The Thirteenth Sunday after Pentecost

The Edinburgh International Festival and the Edinburgh Festival Fringe are concluding for another year. It is definitely a global event dedicated to the arts – think music, drama, comedy, poetry, dance, circus, opera, film, and more. The Fringe has had controversy with cancelling a comedian and the issue of free speech. That’s a topic that is not going away anytime soon. But the ‘Joke of the Fringe’ has been announced and that’s a little thing I like to see. So congratulations to Lorna Rose Treen for her pun – ‘I started dating a zookeeper but it turned out he was a cheetah’.

I smiled. The one-liners are compiled from the hundreds of shows and then voted on anonymously by 2,000 members of the public who select their top three jokes. You can read the top ten jokes and the one which came second this year was by Liz Guterbock – ‘The most British thing I’ve ever heard? A lady who said, “Well, I’m sorry but I don’t apologise.’ And I laughed.

Comedy, like beauty, is in the eye – or in this case, the ear! – of the beholder. I know which joke I thought the better one, the one I enjoyed more. This is part of the spice and variety of life.

It occurred to me that perhaps faith and trust are viewed and experienced similarly. I think there are very few people who don’t trust anyone. It is all a matter of gradations based on our life experiences, our circumstances, our personality, and I think, most importantly, our identity – the words we say to ourselves about ourselves. Whether we trust someone we see or someone we don’t see, faith and trust, are similar. We all expect gravity to work tomorrow and we’ll drive carefully on the road trusting that the other drivers don’t want to crash just as we don’t want to crash. Similarly our experiences of marriage, family, friendship, work, community shape us as to what to expect tomorrow in those relationships. Whether we trust and others trust us or whether we experience brokenness or betrayal – by others to us or by us to others – this, too, shapes us – because we all have some idea of what marriage, family, friendship, work, community should be.

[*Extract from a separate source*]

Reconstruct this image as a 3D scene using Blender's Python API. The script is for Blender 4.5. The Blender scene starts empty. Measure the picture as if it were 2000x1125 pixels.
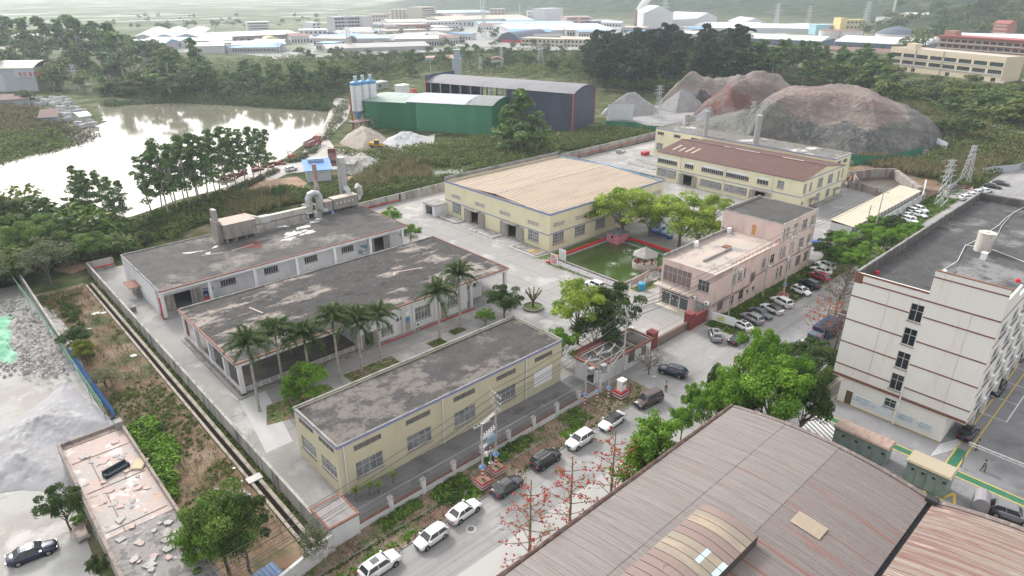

When it comes to religious faith, even if one has a spiritual experience, it is important to understand what the religious relationship should be. Pet and owner? Drop to ocean? Ignorance to enlightenment? Physical to spiritual? Are the deity/deities remote, hidden, playing ‘hide-and-seek’, capricious, just bigger versions of us, something else? All religions have answers to these questions and present a landscape and a relationship for people.

Christianity presents a holy God loving and wanting to rescue rebellious people who made themselves blind and dead to any relationship with him because they want to be god and define and control everything. Humanity turned God into its enemy. Jesus came to show God’s grace, mercy, and forgiveness and to give us real life as opposed to the caricature we think we want. “No longer do I call you servants, for the servant does not know what his master is doing; but I have called you friends, for all that I have heard from my Father I have made known to you” (John 15:15 ESV). Jesus offers a relationship with himself – ‘Follow me’, he says – and his commitment – to us is his cross and his presence with us is by the light from his empty tomb. 

How we experience this relationship is in the ear of the beholder which reminds us again and again that our experiences do not define God, our ups and downs are not reflections of God’s closeness or absence, and that faith – Christian Faith – is ultimately not us holding onto God but him holding onto us – personally – even when – especially when – it seems he’s dropped us in the mess of pain and suffering.

Have you heard the one about the last laugh? It happened when Jesus was dead and buried and the devil, the world, and our sinful selves thought we’d won! And then came Sunday … and an unexpected joy entered the world – and has never left!